Duct comparison
Low velocity vs high velocity duct systems
Velocity choice is a system tradeoff: the same CFM can use more or less duct area, changing pressure loss, sound, routing, terminals, and the required fan performance.
Key differences
| Factor | Lower velocity approach | Higher velocity approach |
|---|---|---|
| Duct area | Usually needs more cross-sectional area for the same CFM. | Usually uses less area for the same CFM. |
| Pressure path | Can reduce velocity-related loss but still needs complete fitting/component checks. | Can increase straight-run and fitting loss, requiring pressure-budget review. |
| Routing | May be harder to fit in constrained spaces. | May be easier to route where physical area is limited. |
| Sound and terminals | Still depends on terminals, fittings, construction, and fan. | Needs careful acoustic and terminal review. |
| Final selection | Use assigned airflow, actual geometry, equipment, total resistance, acoustics, construction, and project requirements. | |
Example: the area tradeoff
At 400 CFM, 0.50 ft² produces 800 FPM and 1.00 ft² produces 400 FPM. The calculation illustrates the area relationship only.
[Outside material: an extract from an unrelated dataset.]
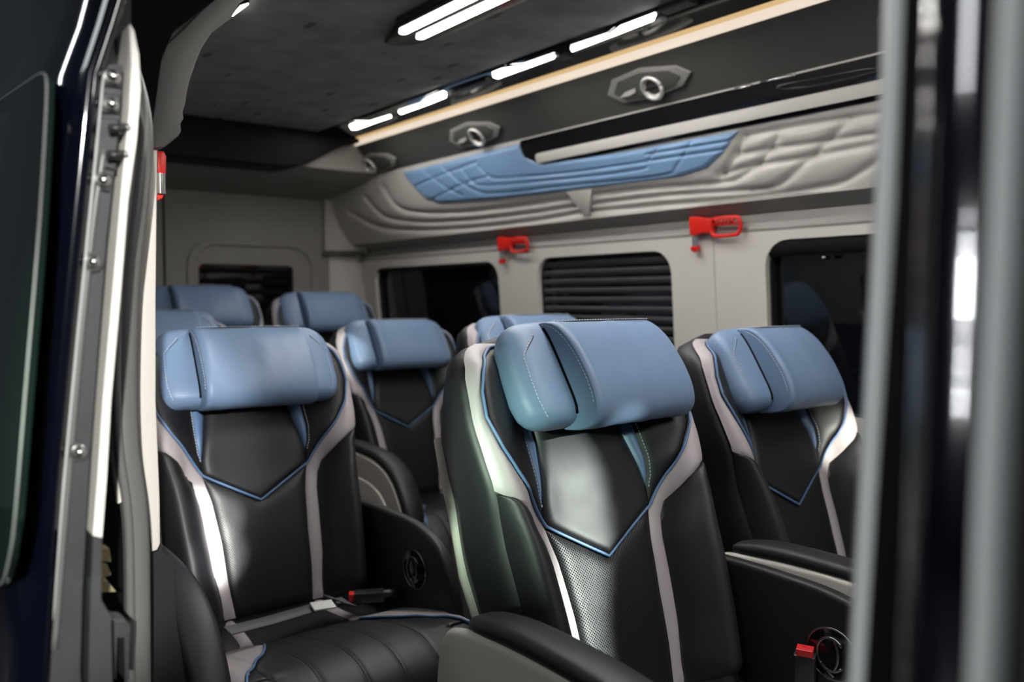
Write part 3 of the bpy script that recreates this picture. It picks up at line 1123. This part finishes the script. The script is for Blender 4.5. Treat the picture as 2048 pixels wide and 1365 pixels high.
def make_cushion(parent):
    # flat pan
    pan = box('seat_pan', (-0.06, -0.245, 0.30), (0.30, 0.245, 0.498), 'black', parent, bevel=0.03, segs=4)
    # grey strips across the pan
    for sg in (1, -1):
        path = [(-0.02, .098, .012), (0.06, .104, .012), (0.12, .112, .012), (0.17, .128, .018)]
        V = []
        for x, u, h in [(p.x, p.y, p.z) for p in smooth_path([Vector(p) for p in path], 5)]:
            V += [(x, sg * (u - h), 0.499), (x, sg * (u - h * .5), 0.504), (x, sg * (u + h * .5), 0.504), (x, sg * (u + h), 0.4985)]
        mesh('pan_strip', V, grid_faces(len(V) // 4, 4), 'grey', pan)
    # big front roll, channelled
    us = np.linspace(-.240, .240, 97)
    base = smooth_path([Vector((x, z, 0)) for x, z in ((.115, .488), (.15, .505), (.20, .520), (.26, .534), (.32, .546), (.38, .551), (.43, .542), (.475, .512), (.503, .46), (.507, .40), (.49, .34), (.46, .31))], 5)
    seams = [-.18, -.108, -.036, .036, .108, .18]
    V = []
    for u in us:
        k_ = 1 - .012 * 0
        rear = 0.0
        ed = min(max((.240 - abs(u)) / .03, 0), 1)
        for q in base:
            grv = sum(math.exp(-((u - s) / .0028) ** 2) for s in seams) * .0030
            zz = q.y - grv - 0.020 * (1 - math.sqrt(1 - (1 - ed) ** 2)) - 0.006 * (u / .24) ** 2
            xx = q.x + rear * max(0, (0.42 - q.x) / .22) - 0.02 * (u / .24) ** 2 * (1 if q.x > .40 else 0) - (0.003 * grv / .003 if q.x > .45 else 0)
            V.append((xx, u, zz))
    m_ = len(base)
    F = grid_faces(len(us), m_) + [tuple(range(m_)), tuple((len(us) - 1) * m_ + k for k in range(m_))]
    ro = mesh('front_roll', V, F, 'black', parent)
    # pale gussets on the rear slope of the roll, widening outwards, edged with blue piping
    geos = []
    for sg in (1, -1):
        Vg, cols, edge_ = [], 0, []
        for j in range(len(us)):
            if sg * us[j] < .100:
                continue
            xp = float(np.interp(sg * us[j], [.10, .13, .17, .205, .228, .24], [.185, .258, .315, .365, .425, .465]))
            xs0 = float(np.interp(sg * us[j], [.10, .16, .24], [.155, .130, .118]))
            k0 = next(i for i in range(m_) if V[j * m_ + i][0] >= xs0)
            kmax = next(i for i in range(m_) if V[j * m_ + i][0] >= xp) - 0.3
            for q in range(7):
                f = k0 + max(kmax - k0, .2) * q / 6
                i0 = min(int(f), m_ - 2)
                p = Vector(V[j * m_ + i0]).lerp(Vector(V[j * m_ + i0 + 1]), f - i0)
                Vg.append(p + Vector((-.0022, sg * .0008, .0022)))
            edge_.append(Vg[-1] + Vector((.0005, 0, .0012)))
            cols += 1
        mesh('roll_gusset', Vg, grid_faces(cols, 7), 'grey', ro)
        if sg < 0:
            edge_ = edge_[::-1]
        je = len(us) - 1 if sg > 0 else 0
        rest = [Vector(V[je * m_ + i]) + Vector((0.001, sg * .001, .001)) for i in range(34, m_ - 3)]
        tube('piping', smooth_path(edge_[::4] + [edge_[-1]], 4) + rest, 0.0028, 'piping', ro, 6)
    for s in seams:
        j = int(np.argmin(abs(us - s)))
        geos += dashes([Vector(V[j * m_ + i]) + Vector((0.0006, 0, .0006)) for i in range(6, m_ - 8)], 0.007, 0.0045, 0.0008)
    Vv, F = merge(geos)
    st = mesh('stitching', Vv, F, 'darkthread', ro, smooth=False)
    st['kind'] = 'stuff'
    # pedestal under the seat
    box('pedestal', (-0.02, -0.20, -0.03), (0.32, 0.20, 0.32), 'satin', parent, bevel=0.02)


def offset_loop(pts, d):
    out = []
    n = len(pts)
    for i in range(n):
        p, a_, b_ = Vector(pts[i]), Vector(pts[i - 1]), Vector(pts[(i + 1) % n])
        t = (b_ - a_).normalized()
        out.append(p + Vector((-t.y, t.x)) * d)
    return out


ARM_NEAR = [(-.05, .28), (-.075, .45), (-.072, .60), (-.055, .675), (-.015, .698), (.09, .708), (.24, .707), (.335, .692), (.40, .662), (.45, .605), (.485, .53), (.505, .43), (.50, .32), (.48, .28)]
ARM_FAR = [(-.16, .30), (-.175, .55), (-.16, .66), (-.13, .692), (-.02, .700), (.10, .700), (.20, .694), (.27, .674), (.31, .636), (.340, .575), (.352, .49), (.35, .30)]


def make_arms(parent):
    # near arm: padded rim, pale pressed outer panel, black inner face
    yc, th = -0.303, 0.044
    loop = [(p.x, p.y) for p in smooth_path([Vector((x, z, 0)) for x, z in ARM_NEAR], 4)]
    ar = prism('armrest', [(x, yc + th / 2, z) for x, z in loop], (0, -th, 0), 'black', parent, bevel=0.012, smooth=True, segs=4)
    ar['label'] = 'padded armrest with pale outer panel'
    inner = [p for p in offset_loop(loop, 0.0)]
    cx, cz = 0.2, 0.45

    def shrink(k, dz=0.0):
        return [(cx + (x - cx) * (1 - k * .9) + .004, max(.302, cz + (z - cz) * (1 - k) - k * .03 + dz)) for x, z in loop]
    pn = prism('outer_panel', [(x, yc - th / 2 + 0.006, z) for x, z in shrink(.012, .010)], (0, -0.020, 0), 'beige', ar, bevel=0.009, smooth=True, segs=3)
    pn['label'] = 'pale beige pressed outer panel'
    for k, h in ((.22, .003), (.36, .003), (.50, .003)):
        prism('panel_relief', [(x, yc - th / 2 - 0.011, z) for x, z in shrink(k)], (0, -0.009, 0), 'beige', pn, bevel=0.004, smooth=True, segs=2)
    for k in range(3):
        x0 = 0.06 + .06 * k
        prism('panel_relief', [(x0, yc - th / 2 - 0.015, .52), (x0 + .012, yc - th / 2 - .015, .525), (x0 + .075, yc - th / 2 - .015, .38), (x0 + .06, yc - th / 2 - .015, .375)], (0, -0.009, 0), 'beige', pn, bevel=0.002)
    # soft pad along the top
    pl = [(-.008, .710), (.09, .722), (.24, .719), (.338, .704), (.408, .670), (.456, .613), (.488, .545)]
    pts = smooth_path([Vector((x, yc, z)) for x, z in pl], 5)
    V = []
    n = len(pts)
    for i, p in enumerate(pts):
        t = (pts[min(i + 1, n - 1)] - pts[max(i - 1, 0)]).normalized()
        nn = Vector((-t.z, 0, t.x))
        e = min(i / 4, (n - 1 - i) / 4, 1)
        sc = 0.35 + 0.65 * math.sqrt(max(0, 1 - (1 - e) ** 2))
        for k in range(12):
            a_ = 2 * math.pi * k / 12
            ca, sa = math.cos(a_), math.sin(a_)
            V.append(p + Vector((0, 1, 0)) * (0.033 * sc * math.copysign(abs(ca) ** .7, ca)) + nn * (0.0145 * sc * math.copysign(abs(sa) ** .7, sa)))
    F = grid_faces(n, 12, True) + [tuple(range(12)), tuple((n - 1) * 12 + k for k in range(12))]
    mesh('arm_pad', V, F, 'black', ar)
    # far arm: lower, black, with the round control badge on its inner face
    yc2, th2 = 0.232, 0.028
    loop2 = [(p.x, p.y) for p in smooth_path([Vector((x, z, 0)) for x, z in ARM_FAR], 4)]
    af = prism('armrest', [(x, yc2 + th2 / 2, z) for x, z in loop2], (0, -th2, 0), 'black', parent, bevel=0.009, smooth=True, segs=4)
    yb = yc2 - th2 / 2
    bc = Vector((.205, yb, .600))
    tube('badge_ring', [bc + Vector((.043 * math.cos(t), -.001, .040 * math.sin(t))) for t in np.linspace(0, 2 * math.pi, 33)], .0020, 'badge', af, 6)
    lathe('badge', [(.001, -.004), (.041, -.004), (.040, .002), (.001, .003)], bc, (0, -1, 0), 'gloss', af, 28)
    g = []
    for ph0, ph1, rx, rz in ((40, 320, .024, .026), (-60, 60, .012, .027)):
        ts = np.radians(np.linspace(ph0, ph1, 20))
        g.append(tube_geo([bc + Vector((rx * math.cos(t), -.004, rz * math.sin(t))) for t in ts], .0026, 6))
    g.append(tube_geo([bc + Vector((-.016, -.004, -.018)), bc + Vector((.006, -.004, -.034))], .0026, 6))
    V, F = merge(g)
    mesh('badge_emblem', V, F, 'badge', af)


def buckle(parent, x, y, z, yaw=0.0, tilt=0.0, pos='flat'):
    e_m = Matrix.Translation((x, y, z)) @ Matrix.Rotation(yaw, 4, 'Z') @ Matrix.Rotation(tilt, 4, 'Y')
    b_ = box('belt_buckle', (0.0, -.016, -.011), (.062, .016, .011), 'satin', parent, bevel=.004)
    b_.data.transform(e_m)
    r_ = box('release_button', (-.010, -.0125, -.009), (.006, .0125, .009), 'redbutton', b_, bevel=.002)
    r_.data.transform(e_m)
    r_['label'] = 'red release button'
    return b_


def make_seat(arms=True):
    root = empty('passenger_seat')
    make_back(root)
    make_headrest(root)
    make_cushion(root)
    if arms:
        make_arms(root)
    return root


SEATS = [
    ('A', -0.930, 0.965, 0, True, 'nearest black seat, blue headrest, a pale patch of light down its backrest'),
    ('R', -0.970, 1.558, 2.5, True, 'black seat in the front row beside the far window, behind the pale armrest strip'),
    ('L', -1.710, 0.680, 1.5, True, 'black seat by the beige door pillar with a seat belt lying across its cushion'),
    ('N', -1.745, 1.530, 0, True, 'seat hidden behind the nearest seat, only the top of its blue headrest showing'),
    ('M', -2.480, 1.500, 0, True, 'black seat with blue headrest in front of the plain dark rear side window'),
    ('K', -2.480, 0.680, 0, True, 'seat directly behind the belted seat, only one end of its blue headrest showing'),
    ('P', -3.270, 1.070, 0, False, 'back row seat with wide blue headrest beneath the rear door window'),
    ('Q', -3.270, 1.592, 0, False, 'back row seat with blue headrest in front of the rear corner pillar'),
]
LIFT = dict(A=0.0, R=-0.010, L=-0.012, N=0.006, M=-0.020, K=0.018, P=0.105, Q=0.082)      # height of each seat on the stepped floor
proto = make_seat(True)
bare = None
made = {}
for key, x, y, yaw, arms, lb in SEATS:
    if key == 'A':
        s = proto
    else:
        s = copy_tree(proto)
        if not arms:
            for ch in list(s.children):
                if ch.name.startswith('armrest'):
                    for g_ in list(ch.children_recursive):
                        bpy.data.objects.remove(g_)
                    bpy.data.objects.remove(ch)
    s.location = (x, y, LIFT[key])
    s.rotation_euler = (0, 0, math.radians(yaw))
    tag(s, lb, 'seat', 'black passenger seats with blue headrests')
    made[key] = s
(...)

It does not establish the appropriate velocity for a particular main, branch, return, exhaust path, or terminal.
Choose from the system, not a label
- Confirm the required CFM and each air-stream purpose.
- Calculate actual area and velocity for the feasible route.
- Check straight duct, fittings, terminals, filters, coils, and fan performance.
- Review sound, balancing, room distribution, installation, and local requirements.
FAQ
Is high velocity automatically noisy?
No. Sound also depends on fittings, terminals, attenuation, construction, fan selection, and the overall design.
Is low velocity always more efficient?
No. Duct size, fittings, route, fan operating point, leakage control, and construction all affect the result. Compare the complete installed system.